Setting reduction targets and a fresh budget outlay of 4400 crores which is almost 10 times the last NCAP budget is a welcome change but there needs to be clear way forward on how this budget would be spent and it is imperative that government now brings forward a truly multi-sectoral and collaboration led strategy to achieve a real reduction in air pollution levels.

NCAP relies on existing mechanism of enforcing regulatory and command & control means of curbing air pollution. It has been proved time and again that it is enforcement and implementation of policies that hinders the progress in most of the matters of national concern. The policy should focus on decentralized mechanisms with greater delegations of powers and unhindered decision making to drive impact. The policy should be effective and challenge the status quo while implementing newer and innovative means of implementation.

Policy Recommendations

National Clean Air Programme remains more an advisory and lacks strong implementation vision. It is a monitoring and data compilation exercise with zero visibility on how to really clear the air. Some of the shortcomings which need to be addressed are:
  • Strengthening the National Clean Air Programme (NCAP)
o   Link NCAP to an act under the parliament or any statutory act.
o   Putting implementation first approach with focus not just on urban areas and cities but village level also.
o   Heavy Penal provisions on missing targets, unchecked emissions and emissions over the limit and time-bound emission setting for every industry. Penal provisions for municipal corporations and other government departments as well.
o   Strengthening oversight mechanisms, state pollution boards, judiciary and centralizing implementation systems while keeping independence of states.
o   Time-bound and source apportionment based target setting and achievement.
  • Implement market based mechanisms
o   Moving beyond command and control mechanisms.
o   Emission trading scheme for select industries on pilot basis with rollout to other suitable industries based on successes.
o   Promotion of environmentally beneficial subsidies such as LPG, CNG; promotion of alternative and clean energy generation sources such as solar, wind, water, nuclear facilities; improving efficiencies and promotion of innovative technologies in existing set ups.
o   Taxes and Surcharges based on emissions
o   Polluter pays principle with tradable permits. 
  • Real time pollution data, tracking and dynamic policies 

o   Making real time pollution data readily available to masses including easy terminologies and the health impact matrix.
o   Dynamic policies and fund allocation to match with the pollution levels across cities and villages. 
  • Other policy measures
o   Implementation based on scientific assessments and studies, health benefits and sources of pollution.
o   Stress to be laid on coordination among all policy and implementation agencies without boundary restriction across states/districts/cities.
o   Capacity building across state and central enforcement authorities with consideration of establish centralized command centre.
o   Awareness approach to be adopted for information outreach to masses regarding health impacts, air quality, pollutant information and real time pollution data. 
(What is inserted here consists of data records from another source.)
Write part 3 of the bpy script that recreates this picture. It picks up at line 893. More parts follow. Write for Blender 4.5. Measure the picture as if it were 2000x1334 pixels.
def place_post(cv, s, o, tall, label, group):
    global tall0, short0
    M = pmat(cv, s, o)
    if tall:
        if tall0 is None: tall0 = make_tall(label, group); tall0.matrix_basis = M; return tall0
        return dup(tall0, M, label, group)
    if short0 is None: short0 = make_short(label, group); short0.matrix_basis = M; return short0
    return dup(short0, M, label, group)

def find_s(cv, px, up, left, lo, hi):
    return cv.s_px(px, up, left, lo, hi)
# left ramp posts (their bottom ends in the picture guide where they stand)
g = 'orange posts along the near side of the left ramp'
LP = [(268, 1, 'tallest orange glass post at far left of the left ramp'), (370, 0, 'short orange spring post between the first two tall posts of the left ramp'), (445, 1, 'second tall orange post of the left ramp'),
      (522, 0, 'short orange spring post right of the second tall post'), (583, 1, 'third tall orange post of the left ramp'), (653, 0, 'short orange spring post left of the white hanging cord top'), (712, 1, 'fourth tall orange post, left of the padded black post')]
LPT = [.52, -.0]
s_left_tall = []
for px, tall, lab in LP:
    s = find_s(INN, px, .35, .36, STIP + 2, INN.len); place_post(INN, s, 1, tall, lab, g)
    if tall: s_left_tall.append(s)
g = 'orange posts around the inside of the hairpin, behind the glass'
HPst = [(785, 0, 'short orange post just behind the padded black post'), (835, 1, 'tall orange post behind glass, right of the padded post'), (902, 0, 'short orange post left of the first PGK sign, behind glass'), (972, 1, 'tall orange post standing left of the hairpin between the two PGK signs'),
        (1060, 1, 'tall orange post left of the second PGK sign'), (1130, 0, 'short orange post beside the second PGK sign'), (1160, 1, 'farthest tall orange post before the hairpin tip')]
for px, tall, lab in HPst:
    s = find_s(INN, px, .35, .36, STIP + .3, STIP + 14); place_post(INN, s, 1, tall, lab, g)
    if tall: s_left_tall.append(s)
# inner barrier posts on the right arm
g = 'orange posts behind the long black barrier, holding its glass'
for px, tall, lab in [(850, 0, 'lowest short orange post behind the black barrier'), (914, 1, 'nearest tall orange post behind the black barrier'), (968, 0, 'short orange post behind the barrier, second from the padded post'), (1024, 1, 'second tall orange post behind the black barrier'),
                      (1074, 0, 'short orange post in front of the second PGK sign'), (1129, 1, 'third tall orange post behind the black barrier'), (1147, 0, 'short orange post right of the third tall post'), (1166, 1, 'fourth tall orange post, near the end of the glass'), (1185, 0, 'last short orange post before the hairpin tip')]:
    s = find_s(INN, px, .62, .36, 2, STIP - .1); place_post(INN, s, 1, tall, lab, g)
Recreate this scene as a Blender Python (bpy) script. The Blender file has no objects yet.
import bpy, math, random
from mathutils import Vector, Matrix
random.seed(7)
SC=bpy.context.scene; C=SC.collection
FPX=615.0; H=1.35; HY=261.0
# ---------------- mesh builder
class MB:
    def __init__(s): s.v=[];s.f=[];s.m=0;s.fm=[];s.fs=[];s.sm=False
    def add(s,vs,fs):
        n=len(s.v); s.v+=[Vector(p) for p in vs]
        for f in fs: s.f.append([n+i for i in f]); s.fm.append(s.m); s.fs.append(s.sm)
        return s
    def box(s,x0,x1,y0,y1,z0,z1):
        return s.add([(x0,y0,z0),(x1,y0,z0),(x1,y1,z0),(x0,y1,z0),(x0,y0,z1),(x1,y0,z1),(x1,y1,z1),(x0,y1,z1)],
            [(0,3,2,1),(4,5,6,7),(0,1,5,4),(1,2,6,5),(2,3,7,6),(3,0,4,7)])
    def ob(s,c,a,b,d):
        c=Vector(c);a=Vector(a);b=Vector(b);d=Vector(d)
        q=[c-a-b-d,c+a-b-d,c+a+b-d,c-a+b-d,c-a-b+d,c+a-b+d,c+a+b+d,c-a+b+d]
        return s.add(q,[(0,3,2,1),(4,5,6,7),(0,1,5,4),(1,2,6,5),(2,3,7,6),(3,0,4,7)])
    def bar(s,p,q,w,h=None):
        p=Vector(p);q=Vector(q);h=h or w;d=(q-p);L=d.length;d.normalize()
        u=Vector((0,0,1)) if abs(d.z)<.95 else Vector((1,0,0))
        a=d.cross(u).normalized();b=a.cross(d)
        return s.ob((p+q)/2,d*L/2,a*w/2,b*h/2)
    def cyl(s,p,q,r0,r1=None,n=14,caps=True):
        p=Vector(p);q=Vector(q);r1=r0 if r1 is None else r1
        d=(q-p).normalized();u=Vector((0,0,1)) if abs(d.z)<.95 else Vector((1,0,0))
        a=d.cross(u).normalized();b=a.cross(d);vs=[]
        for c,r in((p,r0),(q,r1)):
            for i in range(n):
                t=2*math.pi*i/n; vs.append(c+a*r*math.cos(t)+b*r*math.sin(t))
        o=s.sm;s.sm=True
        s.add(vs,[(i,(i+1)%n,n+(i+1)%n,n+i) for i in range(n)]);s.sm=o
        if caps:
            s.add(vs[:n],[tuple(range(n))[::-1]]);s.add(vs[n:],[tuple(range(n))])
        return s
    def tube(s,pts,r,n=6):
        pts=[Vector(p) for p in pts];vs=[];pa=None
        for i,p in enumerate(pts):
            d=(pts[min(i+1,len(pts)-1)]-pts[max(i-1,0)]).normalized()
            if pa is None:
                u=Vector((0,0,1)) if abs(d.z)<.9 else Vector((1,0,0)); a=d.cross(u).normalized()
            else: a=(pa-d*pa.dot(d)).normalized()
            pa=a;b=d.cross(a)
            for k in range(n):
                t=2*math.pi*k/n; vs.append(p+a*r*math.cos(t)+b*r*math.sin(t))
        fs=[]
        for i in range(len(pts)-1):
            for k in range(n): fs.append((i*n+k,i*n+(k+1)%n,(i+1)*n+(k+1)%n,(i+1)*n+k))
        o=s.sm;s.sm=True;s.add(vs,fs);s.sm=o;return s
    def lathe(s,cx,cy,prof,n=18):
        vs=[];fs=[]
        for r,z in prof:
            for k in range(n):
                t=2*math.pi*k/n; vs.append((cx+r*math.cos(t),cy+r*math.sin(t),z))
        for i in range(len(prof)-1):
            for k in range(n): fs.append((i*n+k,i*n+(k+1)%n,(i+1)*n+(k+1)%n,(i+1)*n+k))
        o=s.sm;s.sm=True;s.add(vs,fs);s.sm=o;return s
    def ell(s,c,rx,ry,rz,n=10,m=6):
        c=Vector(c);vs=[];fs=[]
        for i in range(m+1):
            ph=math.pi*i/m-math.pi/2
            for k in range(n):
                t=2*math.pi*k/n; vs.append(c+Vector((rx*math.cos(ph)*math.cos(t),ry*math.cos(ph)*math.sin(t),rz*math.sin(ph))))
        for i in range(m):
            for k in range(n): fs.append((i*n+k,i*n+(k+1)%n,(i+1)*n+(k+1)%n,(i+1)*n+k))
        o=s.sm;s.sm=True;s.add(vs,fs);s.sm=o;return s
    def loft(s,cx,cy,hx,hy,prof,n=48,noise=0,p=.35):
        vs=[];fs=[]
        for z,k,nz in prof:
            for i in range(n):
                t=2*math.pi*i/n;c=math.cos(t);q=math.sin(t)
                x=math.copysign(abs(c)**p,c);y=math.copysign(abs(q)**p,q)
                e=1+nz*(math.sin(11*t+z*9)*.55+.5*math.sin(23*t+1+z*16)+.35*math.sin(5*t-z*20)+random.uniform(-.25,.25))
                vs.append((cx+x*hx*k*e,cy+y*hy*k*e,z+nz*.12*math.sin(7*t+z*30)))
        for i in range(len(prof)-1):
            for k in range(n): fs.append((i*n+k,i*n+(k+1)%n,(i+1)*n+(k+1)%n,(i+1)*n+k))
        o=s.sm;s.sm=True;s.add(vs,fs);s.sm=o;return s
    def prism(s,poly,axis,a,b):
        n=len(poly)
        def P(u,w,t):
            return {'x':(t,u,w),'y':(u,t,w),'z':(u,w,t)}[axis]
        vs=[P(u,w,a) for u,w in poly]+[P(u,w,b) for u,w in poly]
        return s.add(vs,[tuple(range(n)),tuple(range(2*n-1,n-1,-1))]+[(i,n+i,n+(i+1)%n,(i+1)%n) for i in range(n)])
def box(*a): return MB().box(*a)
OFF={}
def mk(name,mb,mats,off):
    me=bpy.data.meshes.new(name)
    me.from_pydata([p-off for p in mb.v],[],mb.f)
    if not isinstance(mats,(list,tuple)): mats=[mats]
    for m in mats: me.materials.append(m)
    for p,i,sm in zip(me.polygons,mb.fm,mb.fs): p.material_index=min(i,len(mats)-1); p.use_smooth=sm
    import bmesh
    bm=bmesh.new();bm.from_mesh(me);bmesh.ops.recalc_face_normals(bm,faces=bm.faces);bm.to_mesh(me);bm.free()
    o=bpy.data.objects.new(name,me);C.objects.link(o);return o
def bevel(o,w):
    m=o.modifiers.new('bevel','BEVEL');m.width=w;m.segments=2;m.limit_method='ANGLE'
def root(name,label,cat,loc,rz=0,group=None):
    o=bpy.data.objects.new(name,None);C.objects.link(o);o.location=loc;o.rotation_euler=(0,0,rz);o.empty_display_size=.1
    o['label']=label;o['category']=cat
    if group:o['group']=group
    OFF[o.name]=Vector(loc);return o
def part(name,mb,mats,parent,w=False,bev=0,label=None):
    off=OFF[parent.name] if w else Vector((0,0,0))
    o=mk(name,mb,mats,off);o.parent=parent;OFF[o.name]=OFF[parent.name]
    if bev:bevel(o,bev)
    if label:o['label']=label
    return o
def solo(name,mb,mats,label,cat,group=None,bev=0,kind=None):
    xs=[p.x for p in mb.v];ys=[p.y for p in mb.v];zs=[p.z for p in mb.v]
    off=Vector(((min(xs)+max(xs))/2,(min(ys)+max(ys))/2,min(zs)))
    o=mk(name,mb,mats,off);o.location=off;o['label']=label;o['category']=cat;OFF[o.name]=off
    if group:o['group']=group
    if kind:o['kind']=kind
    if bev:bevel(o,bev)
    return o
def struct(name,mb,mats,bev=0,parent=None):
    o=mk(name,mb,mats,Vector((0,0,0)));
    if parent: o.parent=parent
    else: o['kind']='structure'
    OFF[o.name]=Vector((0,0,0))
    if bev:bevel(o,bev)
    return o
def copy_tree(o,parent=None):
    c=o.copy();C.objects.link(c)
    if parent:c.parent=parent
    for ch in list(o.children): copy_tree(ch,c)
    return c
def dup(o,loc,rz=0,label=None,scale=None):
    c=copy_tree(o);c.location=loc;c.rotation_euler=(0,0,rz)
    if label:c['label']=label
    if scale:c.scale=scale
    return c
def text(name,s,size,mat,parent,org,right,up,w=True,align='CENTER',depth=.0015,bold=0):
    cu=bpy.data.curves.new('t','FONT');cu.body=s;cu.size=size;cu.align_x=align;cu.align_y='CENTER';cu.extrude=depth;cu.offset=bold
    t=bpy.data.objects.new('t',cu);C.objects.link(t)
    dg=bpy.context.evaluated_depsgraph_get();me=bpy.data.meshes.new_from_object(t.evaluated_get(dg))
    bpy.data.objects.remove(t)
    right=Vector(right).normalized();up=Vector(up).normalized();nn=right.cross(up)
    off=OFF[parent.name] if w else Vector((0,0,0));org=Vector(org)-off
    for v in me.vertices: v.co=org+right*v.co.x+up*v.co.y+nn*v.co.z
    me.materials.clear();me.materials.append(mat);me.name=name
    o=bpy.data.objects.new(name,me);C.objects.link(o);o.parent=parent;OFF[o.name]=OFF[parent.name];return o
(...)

Air pollution remains an understudied domain but its health impacts are now much clearer than ever. It remains an invisible killer and the underlying nature of the problem keeps immediate solutions at bay. The policy and implementation should immediately focus on tackling it head on in a more systemic manner taking all central and state agencies along. A need for a much more coordinated effort is required to reform the whole system and address it through a proactive approach.